Intense hot, dry, dusty winds to cut across SA

Intense hot, dry, dusty winds to cut across SA

Wednesday has potential to be one of the worst fire weather days South Australia has experienced in a few years with Fire Danger expected to reach Catastrophic in several districts.

Temperatures will peak in the low-to-mid forties coinciding with humidities dropping below 10 percent and northerly winds gusting in excess of 60km/h. This combination is expected to affect parts of West Coast, Lower Eyre Peninsula, Eastern Eyre Peninsula, North West Pastoral, Flinders, Yorke Peninsula, Mid North, Mt Lofty Ranges, Adelaide, Murraylands and North East Pastoral, raising fire danger to Extreme-to-Catastrophic. Blowing dust is likely to also be a problem. As usual, Eyre Peninsula will cop the worst of this.

In terms of how large an area is to be affected by Extreme-to-Catastrophic fire danger, this could turn out to be one of the most intense fire weather days the state has seen in a few years.

Hints of what is to come has been observed across inland Western Australia today, particularly in the Eucla and Goldfields.
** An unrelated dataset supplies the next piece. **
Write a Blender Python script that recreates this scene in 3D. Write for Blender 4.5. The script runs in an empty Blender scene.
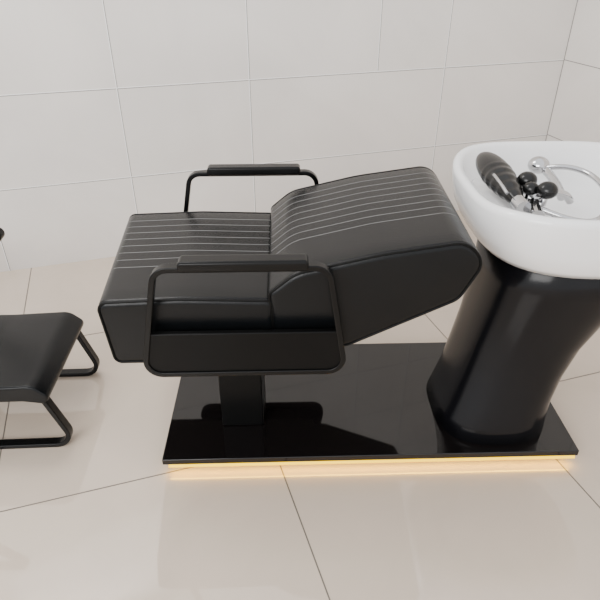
import bpy, bmesh, math
from mathutils import Vector, Matrix

# ---------------------------------------------------------------- materials
def mat(name, col, rough=0.5, metal=0.0, coat=0.0, noise=0.0, nscale=4.0, bump=0.0, bscale=200.0, spec=0.5, emit=None, estr=0):
    m = bpy.data.materials.new(name); m.use_nodes = True
    nt = m.node_tree; b = nt.nodes['Principled BSDF']
    b.inputs['Base Color'].default_value = (*col, 1)
    b.inputs['Roughness'].default_value = rough
    b.inputs['Metallic'].default_value = metal
    b.inputs['Coat Weight'].default_value = coat
    b.inputs['Coat Roughness'].default_value = 0.08
    b.inputs['Specular IOR Level'].default_value = spec
    if emit:
        b.inputs['Emission Color'].default_value = (*emit, 1)
        b.inputs['Emission Strength'].default_value = estr
    tc = nt.nodes.new('ShaderNodeTexCoord')
    if noise > 0:
        n = nt.nodes.new('ShaderNodeTexNoise'); n.inputs['Scale'].default_value = nscale
        n.inputs['Detail'].default_value = 8; n.inputs['Roughness'].default_value = 0.6
        n.inputs['Distortion'].default_value = 1.2
        r = nt.nodes.new('ShaderNodeValToRGB')
        r.color_ramp.elements[0].position = 0.3; r.color_ramp.elements[1].position = 0.7
        r.color_ramp.elements[0].color = (*[c*(1-noise) for c in col], 1)
        r.color_ramp.elements[1].color = (*[min(1, c*(1+noise*0.5)) for c in col], 1)
        nt.links.new(tc.outputs['Object'], n.inputs['Vector'])
        nt.links.new(n.outputs['Fac'], r.inputs['Fac'])
        nt.links.new(r.outputs['Color'], b.inputs['Base Color'])
    if bump > 0:
        n2 = nt.nodes.new('ShaderNodeTexNoise'); n2.inputs['Scale'].default_value = bscale
        n2.inputs['Detail'].default_value = 4
        bp = nt.nodes.new('ShaderNodeBump'); bp.inputs['Strength'].default_value = bump
        bp.inputs['Distance'].default_value = 0.002
        nt.links.new(tc.outputs['Object'], n2.inputs['Vector'])
        nt.links.new(n2.outputs['Fac'], bp.inputs['Height'])
        nt.links.new(bp.outputs['Normal'], b.inputs['Normal'])
    return m

M_wall = mat('wall_tile', (0.77, 0.73, 0.69), 0.14, noise=0.07, nscale=1.3)
M_grout = mat('wall_grout', (0.90, 0.89, 0.88), 0.6)
M_gdark = mat('wall_dark_joint_and_painted_shadow', (0.22, 0.20, 0.19), 0.7)  # dark right-wall joints; also the shadow line painted along back-wall grout
M_floor = mat('floor_tile', (0.57, 0.475, 0.385), 0.035, noise=0.06, nscale=2.2, spec=0.75)
M_fgrout = mat('floor_grout', (0.14, 0.12, 0.10), 0.7)
M_leather = mat('black_leather', (0.003, 0.0035, 0.004), 0.27, bump=0.3, bscale=260, noise=0.12, nscale=9, spec=0.22)
M_pipe = mat('piping', (0.003, 0.003, 0.003), 0.4, spec=0.15)
M_thread = mat('stitch_thread', (0.20, 0.195, 0.19), 0.6)
M_frame = mat('black_powder_coat', (0.003, 0.003, 0.003), 0.25, spec=0.20)
M_panel = mat('black_panel', (0.003, 0.003, 0.003), 0.30, spec=0.12)
M_rubber = mat('black_rubber', (0.005, 0.005, 0.005), 0.25, spec=0.35)
M_gloss = mat('gloss_black_platform', (0.005, 0.004, 0.004), 0.04, noise=0.1, nscale=3)
M_ped = mat('pedestal_black', (0.004, 0.004, 0.005), 0.2, bump=0.06, bscale=180, spec=0.24)
M_ceramic = mat('white_ceramic', (0.84, 0.84, 0.84), 0.08, noise=0.01)
M_chrome = mat('chrome', (0.55, 0.55, 0.56), 0.12, metal=1.0)
M_led = mat('led_strip', (0.85, 0.50, 0.0), 0.5, emit=(1.0, 0.62, 0.0), estr=1.9)

# ---------------------------------------------------------------- helpers
PIV = Vector((0.1, 1.43, 0))
def empty(name, rot=0.0, piv=PIV):
    e = bpy.data.objects.new(name, None); bpy.context.collection.objects.link(e)
    e.location = piv; e.rotation_euler = (0, 0, math.radians(rot)); e['piv'] = tuple(piv)
    return e
def adopt(o, parent):
    if parent is not None:
        o.parent = parent
        o.matrix_parent_inverse = Matrix.Translation(-Vector(parent['piv']))
    return o
def new(name, bm, m, parent=None, smooth=True, bevel=0, seg=3, ang=35):
    bmesh.ops.recalc_face_normals(bm, faces=bm.faces)
    me = bpy.data.meshes.new(name); bm.to_mesh(me); bm.free()
    o = bpy.data.objects.new(name, me); bpy.context.collection.objects.link(o)
    me.materials.append(m)
    if smooth:
        for p in me.polygons: p.use_smooth = True
    if bevel:
        md = o.modifiers.new('bev', 'BEVEL'); md.width = bevel; md.segments = seg
        md.limit_method = 'ANGLE'; md.angle_limit = math.radians(ang)
        md.harden_normals = True
    return adopt(o, parent)
def box(name, lo, hi, m, parent=None, bevel=0.004, seg=3):
    bm = bmesh.new()
    bmesh.ops.create_cube(bm, size=1)
    for v in bm.verts:
        v.co = Vector([lo[i] + (v.co[i]+0.5)*(hi[i]-lo[i]) for i in range(3)])
    return new(name, bm, m, parent, smooth=bool(bevel), bevel=bevel, seg=seg)
def fillet(pts, n=8):
    out = []; N = len(pts)
    for i in range(N):
        p = Vector(pts[i][:2]); r = pts[i][2]
        a = Vector(pts[i-1][:2]); c = Vector(pts[(i+1) % N][:2])
        if r <= 0: out.append(p); continue
        d1 = (a-p).normalized(); d2 = (c-p).normalized()
        th = math.acos(max(-1, min(1, d1.dot(d2))))
        L = min(r/math.tan(th/2), 0.45*(a-p).length, 0.45*(c-p).length)
        r = L*math.tan(th/2)
        ctr = p + (d1+d2).normalized()*(r/math.sin(th/2))
        s = p+d1*L - ctr; e = p+d2*L - ctr
        a0 = math.atan2(s.y, s.x); da = math.atan2(e.y, e.x)-a0
        while da > math.pi: da -= 2*math.pi
        while da < -math.pi: da += 2*math.pi
        for k in range(n+1):
            t = a0+da*k/n; out.append(ctr+Vector((math.cos(t), math.sin(t)))*r)
    return out
def inset(poly, d):
    N = len(poly); area = sum(poly[i].x*poly[(i+1)%N].y-poly[(i+1)%N].x*poly[i].y for i in range(N))
    s = 1 if area > 0 else -1
    out = []
    for i in range(N):
        a = poly[i-1]; b = poly[i]; c = poly[(i+1)%N]
        t = ((c-b).normalized()+(b-a).normalized()).normalized()
        out.append(b + Vector((-t.y, t.x))*s*d)
    return out
def cushion(name, prof, y0, y1, r, m, parent, n=6):
    bm = bmesh.new(); rings = []
    L = [(y0 + r*(1-math.sin(math.pi/2*k/n)), r*(1-math.cos(math.pi/2*k/n))) for k in range(n+1)]
    seq = [(y, d) for y, d in L[::-1]]
    mid = 10
    seq += [(y0+r+(y1-y0-2*r)*j/mid, 0) for j in range(1, mid)]
    seq += [(y1-(y-y0), d) for y, d in L]
    for y, d in seq:
        pp = inset(prof, d) if d > 1e-6 else prof
        rings.append([bm.verts.new((p.x, y, p.y)) for p in pp])
    N = len(prof)
    for a, b in zip(rings[:-1], rings[1:]):
        for i in range(N):
            bm.faces.new((a[i], a[(i+1)%N], b[(i+1)%N], b[i]))
    bm.faces.new(rings[0]); bm.faces.new(rings[-1][::-1])
    return new(name, bm, m, parent)
def tube(name, pts, r, m, parent=None, closed=False, res=8, smooth_curve=False):
    cu = bpy.data.curves.new(name, 'CURVE'); cu.dimensions = '3D'
    cu.bevel_depth = r; cu.bevel_resolution = 3; cu.use_fill_caps = True
    if smooth_curve:
        sp = cu.splines.new('NURBS'); sp.points.add(len(pts)-1)
        for q, p in zip(sp.points, pts): q.co = (*p, 1)
        sp.order_u = 4; sp.use_endpoint_u = True; sp.resolution_u = res
    else:
        sp = cu.splines.new('POLY'); sp.points.add(len(pts)-1)
        for q, p in zip(sp.points, pts): q.co = (*p, 1)
    sp.use_cyclic_u = closed
    o = bpy.data.objects.new(name, cu); bpy.context.collection.objects.link(o)
    dg = bpy.context.evaluated_depsgraph_get()
    me = bpy.data.meshes.new_from_object(o.evaluated_get(dg))
    bpy.data.objects.remove(o)
    ob = bpy.data.objects.new(name, me); bpy.context.collection.objects.link(ob)
    me.materials.clear(); me.materials.append(m)
    for p in me.polygons: p.use_smooth = True
    return adopt(ob, parent)
def flatloop(name, pts, y, w, t, m, parent):
    P = fillet(pts); Q = inset(P, t)
    bm = bmesh.new(); N = len(P)
    V = [[bm.verts.new((p.x, yy, p.y)) for p in pl] for pl, yy in ((P, y-w/2), (P, y+w/2), (Q, y+w/2), (Q, y-w/2))]
    for k in range(4):
        a = V[k]; b = V[(k+1)%4]
        for i in range(N):
            bm.faces.new((a[i], a[(i+1)%N], b[(i+1)%N], b[i]))
    return new(name, bm, m, parent, bevel=0.003, seg=2, ang=50)
def plate(name, pts, y0, y1, m, parent, bevel=0.003):
    P = fillet(pts); bm = bmesh.new(); N = len(P)
    a = [bm.verts.new((p.x, y0, p.y)) for p in P]; b = [bm.verts.new((p.x, y1, p.y)) for p in P]
    for i in range(N): bm.faces.new((a[i], a[(i+1)%N], b[(i+1)%N], b[i]))
    bm.faces.new(a[::-1]); bm.faces.new(b)
    return new(name, bm, m, parent, bevel=bevel, ang=50)
def sell(cx, cy, rx, ry, n, z, N=72, zf=None):
    out = []
    for i in range(N):
        a = 2*math.pi*i/N; c, s = math.cos(a), math.sin(a)
        x = cx + rx*math.copysign(abs(c)**(2/n), c); y = cy + ry*math.copysign(abs(s)**(2/n), s)
        out.append((x, y, z + (zf(a) if zf else 0)))
    return out
def loft(name, rings, m, parent, cap0=True, cap1=True):
    bm = bmesh.new(); R = [[bm.verts.new(p) for p in r] for r in rings]; N = len(R[0])
    for a, b in zip(R[:-1], R[1:]):
        for i in range(N): bm.faces.new((a[i], a[(i+1)%N], b[(i+1)%N], b[i]))
    if cap0: bm.faces.new(R[0][::-1])
    if cap1: bm.faces.new(R[-1])
    return new(name, bm, m, parent)
def ball(name, c, r, m, parent, sc=(1, 1, 1)):
    bm = bmesh.new(); bmesh.ops.create_uvsphere(bm, u_segments=24, v_segments=14, radius=r)
    for v in bm.verts: v.co = Vector((v.co.x*sc[0], v.co.y*sc[1], v.co.z*sc[2])) + Vector(c)
    return new(name, bm, m, parent)

# ---------------------------------------------------------------- room
TH = math.radians(17.5)
ux = Vector((math.cos(TH), math.sin(TH), 0)); uy = Vector((-math.sin(TH), math.cos(TH), 0))
corner = Vector((1.38, 3.213, 0))
def rbox(name, s0, s1, d0, d1, z0, z1, m, parent=None):
    bm = bmesh.new(); bmesh.ops.create_cube(bm, size=1)
    for v in bm.verts:
        s = s0+(v.co.x+.5)*(s1-s0); d = d0+(v.co.y+.5)*(d1-d0); z = z0+(v.co.z+.5)*(z1-z0)
        p = corner + ux*s - uy*d; v.co = Vector((p.x, p.y, z))
    return new(name, bm, m, parent, smooth=False)
def join(objs, name):
    bm = bmesh.new()
    for o in objs:
        bm.from_mesh(o.data)
    m = objs[0].data.materials[0]
    for o in objs: bpy.data.objects.remove(o)
    return new(name, bm, m, None, smooth=False)
HZ = 2.9
wb = rbox('wall_back', -6, 0.1, -0.1, 0, 0, HZ, M_wall)
wr = rbox('wall_right', 0, 0.1, 0, 5.5, 0, HZ, M_wall)
fl = rbox('floor', -6, 0.1, -0.1, 5.5, -0.1, 0, M_floor)
def s_of(X): return (X-1.38)/math.cos(TH)
g = []; h = []
TZ = 0.39; w = 0.0036; wd = 0.0026
for k in range(1, 8):
    g.append(rbox('g', -6, 0, 0, 0.0006, k*TZ-w/2, k*TZ+w/2, M_grout))
    h.append(rbox('h', -6, 0, 0, 0.0005, k*TZ-w/2-wd, k*TZ-w/2, M_gdark))
cols = [(s_of(-0.775)-0.61*k, 0) for k in range(1, 6)] + [(s_of(-0.775), 0), (s_of(-0.228), 0), (s_of(0.367), 2*TZ), (s_of(0.71), 0)]
for s, z0 in cols:
    g.append(rbox('g', s-w/2, s+w/2, 0, 0.0006, z0, HZ, M_grout))
    h.append(rbox('h', s+w/2, s+w/2+wd, 0, 0.0005, z0, HZ, M_gdark))
jb = join(g, 'wall_joints_back'); jb.parent = wb
jb = join(h, 'wall_joint_painted_shadow_back'); jb.parent = wb  # dark strips painting a thin shadow beside the light grout, no real recess
g = []
for k in range(1, 8): g.append(rbox('g', -0.0006, 0, 0, 5.5, k*TZ-w/2, k*TZ+w/2, M_gdark))
for k in range(1, 7): g.append(rbox('g', -0.0006, 0, k*0.8-w/2, k*0.8+w/2, 0, HZ, M_gdark))
g.append(rbox('g', -0.0025, 0, 0, 0.0025, 0, HZ, M_gdark))
jr = join(g, 'wall_joints_right'); jr.parent = wr
g = []; w = 0.0036
pA = Vector((-0.811, 1.013, 0)) - corner; dA = -(pA.dot(uy))
pB = Vector((-0.059, 1.177, 0)) - corner; sB = pB.dot(ux)
for k in range(-5, 6):
    d = dA + k*0.79
    if 0.02 < d < 5.5: g.append(rbox('g', -6, 0, d-w/2, d+w/2, 0, 0.0005, M_fgrout))
    s = sB + k*0.79
    if -6 < s < -0.02: g.append(rbox('g', s-w/2, s+w/2, 0, 5.5, 0, 0.0005, M_fgrout))
jf = join(g, 'floor_joints'); jf.parent = fl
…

It was the hottest November day in more than 70 years at Forrest (45.5 degrees), more than 60 years at Laverton (44.7 degrees) and more than 20 years at Leinster (44.3 degrees). Fire danger reached Catastrophic in these areas as humidity dropped below five percent and hot winds gusted more than 50km/h.

A gusty but mainly dry cooler change will drop temperatures by as much as 15-to-20 degrees in southeastern WA later today and SA later tomorrow.